Modern warehouses use sensors, conveyors, robots, scanners, and databases to move products quickly and accurately. A PLCnext Store can be understood as an app ecosystem for industrial controllers, where software tools are selected and deployed to automate logistics tasks. This matters because warehouse performance depends on timing, reliability, and clear data flow between machines and people.
When control logic, edge computing, and cloud dashboards work together, a warehouse can respond faster to changing orders and inventory levels.
In a PLCnext-based system, an industrial controller or edge gateway reads inputs from devices such as photoelectric sensors, barcode scanners, motors, and safety switches. Software apps can process data locally, send commands to machines, log performance, and share information with warehouse management systems. The controller acts as a bridge between physical motion and digital decision-making.
This combination supports predictive maintenance, energy tracking, robot coordination, and real-time monitoring of throughput.
Key Facts
- Throughput = items processed / time, such as cartons per hour.
- Cycle time = total time / number of completed cycles.
- Utilization = busy time / available time.
- Conveyor speed can be estimated by v = d / t.
- Power used by a motor or device is P = E / t.
- A PLC control loop often follows input scan, program execution, output update, then communication.
Vocabulary
- PLC
- A programmable logic controller is an industrial computer that reads inputs, runs control logic, and switches outputs to control machines.
- Edge gateway
- An edge gateway is a local computing device that connects factory equipment to software services, databases, and cloud systems.
- Warehouse management system
- A warehouse management system is software that tracks inventory, orders, storage locations, and material movement.
- Throughput
- Throughput is the rate at which a system completes useful work, such as packages sorted per hour.
- Latency
- Latency is the time delay between a signal, command, or data request and the response that follows.
Common Mistakes to Avoid
- Confusing a PLC with a regular desktop computer is wrong because a PLC is designed for reliable real-time control in harsh industrial environments.

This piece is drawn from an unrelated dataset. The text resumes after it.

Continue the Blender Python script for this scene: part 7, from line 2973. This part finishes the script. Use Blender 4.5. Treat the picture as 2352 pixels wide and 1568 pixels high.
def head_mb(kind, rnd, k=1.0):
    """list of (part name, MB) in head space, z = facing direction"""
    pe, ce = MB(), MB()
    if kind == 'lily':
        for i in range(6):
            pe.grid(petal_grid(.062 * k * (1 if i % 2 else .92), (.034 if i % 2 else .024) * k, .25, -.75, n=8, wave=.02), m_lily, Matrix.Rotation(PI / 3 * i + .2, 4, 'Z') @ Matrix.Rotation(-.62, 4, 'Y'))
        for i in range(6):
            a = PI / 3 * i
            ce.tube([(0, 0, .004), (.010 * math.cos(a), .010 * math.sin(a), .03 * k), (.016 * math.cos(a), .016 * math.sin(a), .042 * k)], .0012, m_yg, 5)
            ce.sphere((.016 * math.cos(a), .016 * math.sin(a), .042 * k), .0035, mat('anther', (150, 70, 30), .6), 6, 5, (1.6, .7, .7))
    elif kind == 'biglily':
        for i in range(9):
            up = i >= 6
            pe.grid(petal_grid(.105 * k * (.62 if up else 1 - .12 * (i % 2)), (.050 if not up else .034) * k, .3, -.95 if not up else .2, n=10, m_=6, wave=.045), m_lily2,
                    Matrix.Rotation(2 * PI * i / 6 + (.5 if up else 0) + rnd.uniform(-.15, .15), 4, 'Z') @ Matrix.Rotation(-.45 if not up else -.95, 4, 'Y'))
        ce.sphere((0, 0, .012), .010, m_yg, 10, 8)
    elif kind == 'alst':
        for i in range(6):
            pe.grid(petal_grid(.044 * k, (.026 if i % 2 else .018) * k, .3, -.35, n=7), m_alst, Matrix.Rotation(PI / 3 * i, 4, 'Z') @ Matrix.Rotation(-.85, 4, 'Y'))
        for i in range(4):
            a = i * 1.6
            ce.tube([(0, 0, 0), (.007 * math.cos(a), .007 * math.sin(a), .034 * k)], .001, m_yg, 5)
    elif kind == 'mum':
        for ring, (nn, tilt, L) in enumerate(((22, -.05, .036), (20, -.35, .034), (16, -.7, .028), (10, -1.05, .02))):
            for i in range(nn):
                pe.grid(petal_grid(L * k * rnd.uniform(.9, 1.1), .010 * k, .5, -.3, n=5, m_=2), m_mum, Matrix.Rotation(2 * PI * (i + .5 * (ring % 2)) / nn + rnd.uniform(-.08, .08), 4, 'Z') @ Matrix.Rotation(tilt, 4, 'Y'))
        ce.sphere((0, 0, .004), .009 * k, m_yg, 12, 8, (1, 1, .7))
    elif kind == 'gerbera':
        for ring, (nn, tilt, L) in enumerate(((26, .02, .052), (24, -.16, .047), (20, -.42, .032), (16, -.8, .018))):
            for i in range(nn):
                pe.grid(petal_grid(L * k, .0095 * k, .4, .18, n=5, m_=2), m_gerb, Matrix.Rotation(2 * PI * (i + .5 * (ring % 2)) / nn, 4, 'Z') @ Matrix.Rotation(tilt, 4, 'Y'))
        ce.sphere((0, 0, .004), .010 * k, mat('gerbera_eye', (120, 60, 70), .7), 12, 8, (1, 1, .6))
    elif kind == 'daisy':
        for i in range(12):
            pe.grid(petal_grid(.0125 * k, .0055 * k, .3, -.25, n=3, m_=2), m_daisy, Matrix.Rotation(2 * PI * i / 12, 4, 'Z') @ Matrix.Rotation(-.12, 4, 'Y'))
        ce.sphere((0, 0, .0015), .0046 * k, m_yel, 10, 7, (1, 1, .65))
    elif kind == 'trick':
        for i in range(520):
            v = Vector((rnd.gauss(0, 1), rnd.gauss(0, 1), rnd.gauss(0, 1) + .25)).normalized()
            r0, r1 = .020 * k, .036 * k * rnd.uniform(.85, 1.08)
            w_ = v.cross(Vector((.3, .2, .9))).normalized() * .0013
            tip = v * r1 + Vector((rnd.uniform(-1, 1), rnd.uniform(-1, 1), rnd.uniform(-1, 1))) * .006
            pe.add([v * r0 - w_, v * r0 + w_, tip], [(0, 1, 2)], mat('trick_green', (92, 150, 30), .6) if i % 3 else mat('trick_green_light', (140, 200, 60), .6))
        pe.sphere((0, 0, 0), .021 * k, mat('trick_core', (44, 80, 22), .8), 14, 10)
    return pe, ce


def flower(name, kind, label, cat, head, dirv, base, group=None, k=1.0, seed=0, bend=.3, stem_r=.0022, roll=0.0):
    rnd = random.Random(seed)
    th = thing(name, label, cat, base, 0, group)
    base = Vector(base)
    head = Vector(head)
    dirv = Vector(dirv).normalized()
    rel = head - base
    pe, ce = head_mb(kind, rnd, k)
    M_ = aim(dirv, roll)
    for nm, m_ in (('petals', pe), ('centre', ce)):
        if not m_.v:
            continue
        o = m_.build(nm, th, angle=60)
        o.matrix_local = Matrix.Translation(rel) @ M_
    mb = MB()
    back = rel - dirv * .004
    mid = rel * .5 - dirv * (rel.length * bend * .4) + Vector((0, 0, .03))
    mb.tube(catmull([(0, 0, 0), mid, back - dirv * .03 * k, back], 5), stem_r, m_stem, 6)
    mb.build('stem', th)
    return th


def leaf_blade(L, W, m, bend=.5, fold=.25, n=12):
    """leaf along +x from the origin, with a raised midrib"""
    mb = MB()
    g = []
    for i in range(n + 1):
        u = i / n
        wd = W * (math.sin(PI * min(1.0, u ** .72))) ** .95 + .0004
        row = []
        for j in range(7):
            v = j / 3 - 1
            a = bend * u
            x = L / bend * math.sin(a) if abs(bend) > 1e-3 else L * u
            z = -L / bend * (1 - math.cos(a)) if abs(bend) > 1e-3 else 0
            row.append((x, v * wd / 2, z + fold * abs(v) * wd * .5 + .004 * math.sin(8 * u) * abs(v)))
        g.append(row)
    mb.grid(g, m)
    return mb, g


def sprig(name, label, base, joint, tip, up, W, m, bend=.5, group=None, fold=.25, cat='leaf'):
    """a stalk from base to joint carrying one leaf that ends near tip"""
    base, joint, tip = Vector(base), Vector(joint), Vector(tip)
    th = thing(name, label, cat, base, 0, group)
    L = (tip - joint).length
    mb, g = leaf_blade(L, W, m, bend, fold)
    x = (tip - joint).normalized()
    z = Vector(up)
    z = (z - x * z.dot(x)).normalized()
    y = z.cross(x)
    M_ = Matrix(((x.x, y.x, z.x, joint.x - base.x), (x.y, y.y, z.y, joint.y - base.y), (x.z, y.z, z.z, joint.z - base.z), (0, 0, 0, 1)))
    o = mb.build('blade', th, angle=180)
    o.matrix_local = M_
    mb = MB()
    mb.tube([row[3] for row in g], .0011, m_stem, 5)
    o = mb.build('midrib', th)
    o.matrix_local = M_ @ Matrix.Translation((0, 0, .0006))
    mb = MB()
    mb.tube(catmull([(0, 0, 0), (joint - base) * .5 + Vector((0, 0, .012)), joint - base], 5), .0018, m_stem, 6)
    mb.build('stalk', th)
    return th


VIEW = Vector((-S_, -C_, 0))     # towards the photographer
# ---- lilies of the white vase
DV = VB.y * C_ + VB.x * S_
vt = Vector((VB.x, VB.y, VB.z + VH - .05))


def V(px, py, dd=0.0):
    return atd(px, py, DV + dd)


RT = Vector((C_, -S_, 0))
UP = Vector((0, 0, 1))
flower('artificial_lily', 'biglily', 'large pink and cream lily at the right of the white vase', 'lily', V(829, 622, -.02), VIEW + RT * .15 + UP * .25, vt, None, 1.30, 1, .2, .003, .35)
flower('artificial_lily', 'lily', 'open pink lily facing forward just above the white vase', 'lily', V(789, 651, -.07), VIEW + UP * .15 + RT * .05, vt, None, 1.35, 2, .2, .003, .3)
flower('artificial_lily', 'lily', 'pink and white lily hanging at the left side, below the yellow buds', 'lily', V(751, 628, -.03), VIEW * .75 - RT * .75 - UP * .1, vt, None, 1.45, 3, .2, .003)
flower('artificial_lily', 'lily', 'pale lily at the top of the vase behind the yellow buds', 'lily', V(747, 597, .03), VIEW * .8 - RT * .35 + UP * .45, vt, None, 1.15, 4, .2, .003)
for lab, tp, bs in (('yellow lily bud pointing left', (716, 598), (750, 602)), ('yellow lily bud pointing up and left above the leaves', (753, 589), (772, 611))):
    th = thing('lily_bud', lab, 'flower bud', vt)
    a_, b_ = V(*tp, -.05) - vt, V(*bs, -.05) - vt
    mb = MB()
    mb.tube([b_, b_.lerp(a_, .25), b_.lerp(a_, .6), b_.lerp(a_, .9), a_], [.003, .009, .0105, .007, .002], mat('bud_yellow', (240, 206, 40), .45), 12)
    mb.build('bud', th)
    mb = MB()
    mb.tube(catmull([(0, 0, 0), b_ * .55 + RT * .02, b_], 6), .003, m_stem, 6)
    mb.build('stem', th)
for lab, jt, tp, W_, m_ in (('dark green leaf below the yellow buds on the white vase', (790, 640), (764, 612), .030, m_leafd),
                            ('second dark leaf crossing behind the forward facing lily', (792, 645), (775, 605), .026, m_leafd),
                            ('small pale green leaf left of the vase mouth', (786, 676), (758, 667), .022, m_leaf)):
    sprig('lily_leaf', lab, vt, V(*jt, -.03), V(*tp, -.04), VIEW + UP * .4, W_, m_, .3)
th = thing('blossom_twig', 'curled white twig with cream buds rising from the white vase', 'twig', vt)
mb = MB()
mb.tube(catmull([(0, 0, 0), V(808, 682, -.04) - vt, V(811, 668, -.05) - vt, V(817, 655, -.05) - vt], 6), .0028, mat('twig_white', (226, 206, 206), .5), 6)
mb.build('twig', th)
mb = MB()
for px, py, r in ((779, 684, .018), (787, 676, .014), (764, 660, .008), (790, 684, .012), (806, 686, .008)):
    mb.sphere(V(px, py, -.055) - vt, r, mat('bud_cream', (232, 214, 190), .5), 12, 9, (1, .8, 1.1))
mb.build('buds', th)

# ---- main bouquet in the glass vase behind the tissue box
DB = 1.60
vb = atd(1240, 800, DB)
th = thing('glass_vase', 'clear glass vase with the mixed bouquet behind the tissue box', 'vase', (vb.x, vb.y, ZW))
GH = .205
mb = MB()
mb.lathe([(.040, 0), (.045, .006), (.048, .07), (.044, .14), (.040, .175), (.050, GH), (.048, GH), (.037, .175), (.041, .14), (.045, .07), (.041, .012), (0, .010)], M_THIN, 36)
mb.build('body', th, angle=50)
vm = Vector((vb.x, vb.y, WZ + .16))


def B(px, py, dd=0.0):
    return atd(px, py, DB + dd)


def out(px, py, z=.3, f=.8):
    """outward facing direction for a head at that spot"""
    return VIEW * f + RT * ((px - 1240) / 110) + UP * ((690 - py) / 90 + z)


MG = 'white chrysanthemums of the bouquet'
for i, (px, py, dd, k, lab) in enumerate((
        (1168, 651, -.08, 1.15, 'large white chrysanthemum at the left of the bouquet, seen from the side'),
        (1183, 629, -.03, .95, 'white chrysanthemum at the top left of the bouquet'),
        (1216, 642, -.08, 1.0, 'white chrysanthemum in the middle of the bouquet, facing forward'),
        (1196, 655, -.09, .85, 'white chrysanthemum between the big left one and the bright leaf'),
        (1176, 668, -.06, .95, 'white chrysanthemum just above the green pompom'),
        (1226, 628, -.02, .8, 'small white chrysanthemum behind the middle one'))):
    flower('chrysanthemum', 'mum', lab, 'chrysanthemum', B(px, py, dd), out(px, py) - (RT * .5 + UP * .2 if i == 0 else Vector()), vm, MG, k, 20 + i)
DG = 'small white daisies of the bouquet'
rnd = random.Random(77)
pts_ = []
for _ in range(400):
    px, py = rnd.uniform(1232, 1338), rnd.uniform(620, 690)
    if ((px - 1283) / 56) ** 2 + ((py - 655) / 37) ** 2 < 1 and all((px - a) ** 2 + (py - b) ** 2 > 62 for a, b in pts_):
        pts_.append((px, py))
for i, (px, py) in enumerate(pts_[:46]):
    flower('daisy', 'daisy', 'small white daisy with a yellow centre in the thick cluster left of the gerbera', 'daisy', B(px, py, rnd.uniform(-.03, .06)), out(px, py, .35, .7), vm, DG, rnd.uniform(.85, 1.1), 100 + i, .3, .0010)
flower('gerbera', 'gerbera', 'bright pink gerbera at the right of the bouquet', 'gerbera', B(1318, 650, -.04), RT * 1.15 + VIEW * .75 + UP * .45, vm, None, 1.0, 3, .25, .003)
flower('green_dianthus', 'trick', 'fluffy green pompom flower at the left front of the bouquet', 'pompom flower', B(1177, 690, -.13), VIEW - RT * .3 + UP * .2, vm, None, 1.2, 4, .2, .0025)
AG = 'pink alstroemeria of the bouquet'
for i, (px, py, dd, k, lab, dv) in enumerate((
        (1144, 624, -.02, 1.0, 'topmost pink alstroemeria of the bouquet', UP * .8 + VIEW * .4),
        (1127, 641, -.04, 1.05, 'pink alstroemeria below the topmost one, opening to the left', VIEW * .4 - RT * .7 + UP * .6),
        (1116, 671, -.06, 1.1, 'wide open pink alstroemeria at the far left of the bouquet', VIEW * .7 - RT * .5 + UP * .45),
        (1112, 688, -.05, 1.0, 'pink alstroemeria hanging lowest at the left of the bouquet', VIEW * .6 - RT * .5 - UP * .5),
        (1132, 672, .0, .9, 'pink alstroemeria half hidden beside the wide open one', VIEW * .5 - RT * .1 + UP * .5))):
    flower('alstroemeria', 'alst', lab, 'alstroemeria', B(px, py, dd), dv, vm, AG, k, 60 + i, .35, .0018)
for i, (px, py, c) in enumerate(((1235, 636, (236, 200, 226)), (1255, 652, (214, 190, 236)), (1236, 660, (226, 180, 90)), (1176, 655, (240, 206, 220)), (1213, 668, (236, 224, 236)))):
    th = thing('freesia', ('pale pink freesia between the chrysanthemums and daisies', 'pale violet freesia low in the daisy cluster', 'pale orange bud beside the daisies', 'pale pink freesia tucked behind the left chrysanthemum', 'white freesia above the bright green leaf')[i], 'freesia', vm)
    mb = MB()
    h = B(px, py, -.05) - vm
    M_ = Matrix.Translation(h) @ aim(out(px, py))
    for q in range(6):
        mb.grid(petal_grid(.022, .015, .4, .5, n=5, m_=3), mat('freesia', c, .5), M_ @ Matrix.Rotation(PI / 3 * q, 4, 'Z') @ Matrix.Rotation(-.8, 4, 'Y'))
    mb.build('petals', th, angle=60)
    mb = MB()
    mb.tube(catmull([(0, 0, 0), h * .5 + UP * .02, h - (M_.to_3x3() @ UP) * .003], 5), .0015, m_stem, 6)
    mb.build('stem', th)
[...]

- Ignoring communication delays is wrong because even small latency can cause timing errors in conveyors, scanners, and robot handoffs.
- Measuring only total output is incomplete because throughput, cycle time, downtime, and error rate are all needed to judge warehouse performance.
- Assuming cloud control is always fast enough is wrong because safety and motion control usually need local edge or PLC decisions with predictable timing.
Practice Questions
- 1 A conveyor moves a tote 18 m in 12 s. Calculate the conveyor speed in m/s.
- 2 A sorting station processes 900 packages in 3 hours. Calculate its throughput in packages per hour and its average cycle time per package in seconds.
- 3 Explain why a warehouse controller might run safety and conveyor logic locally while sending inventory summaries and performance dashboards to cloud services.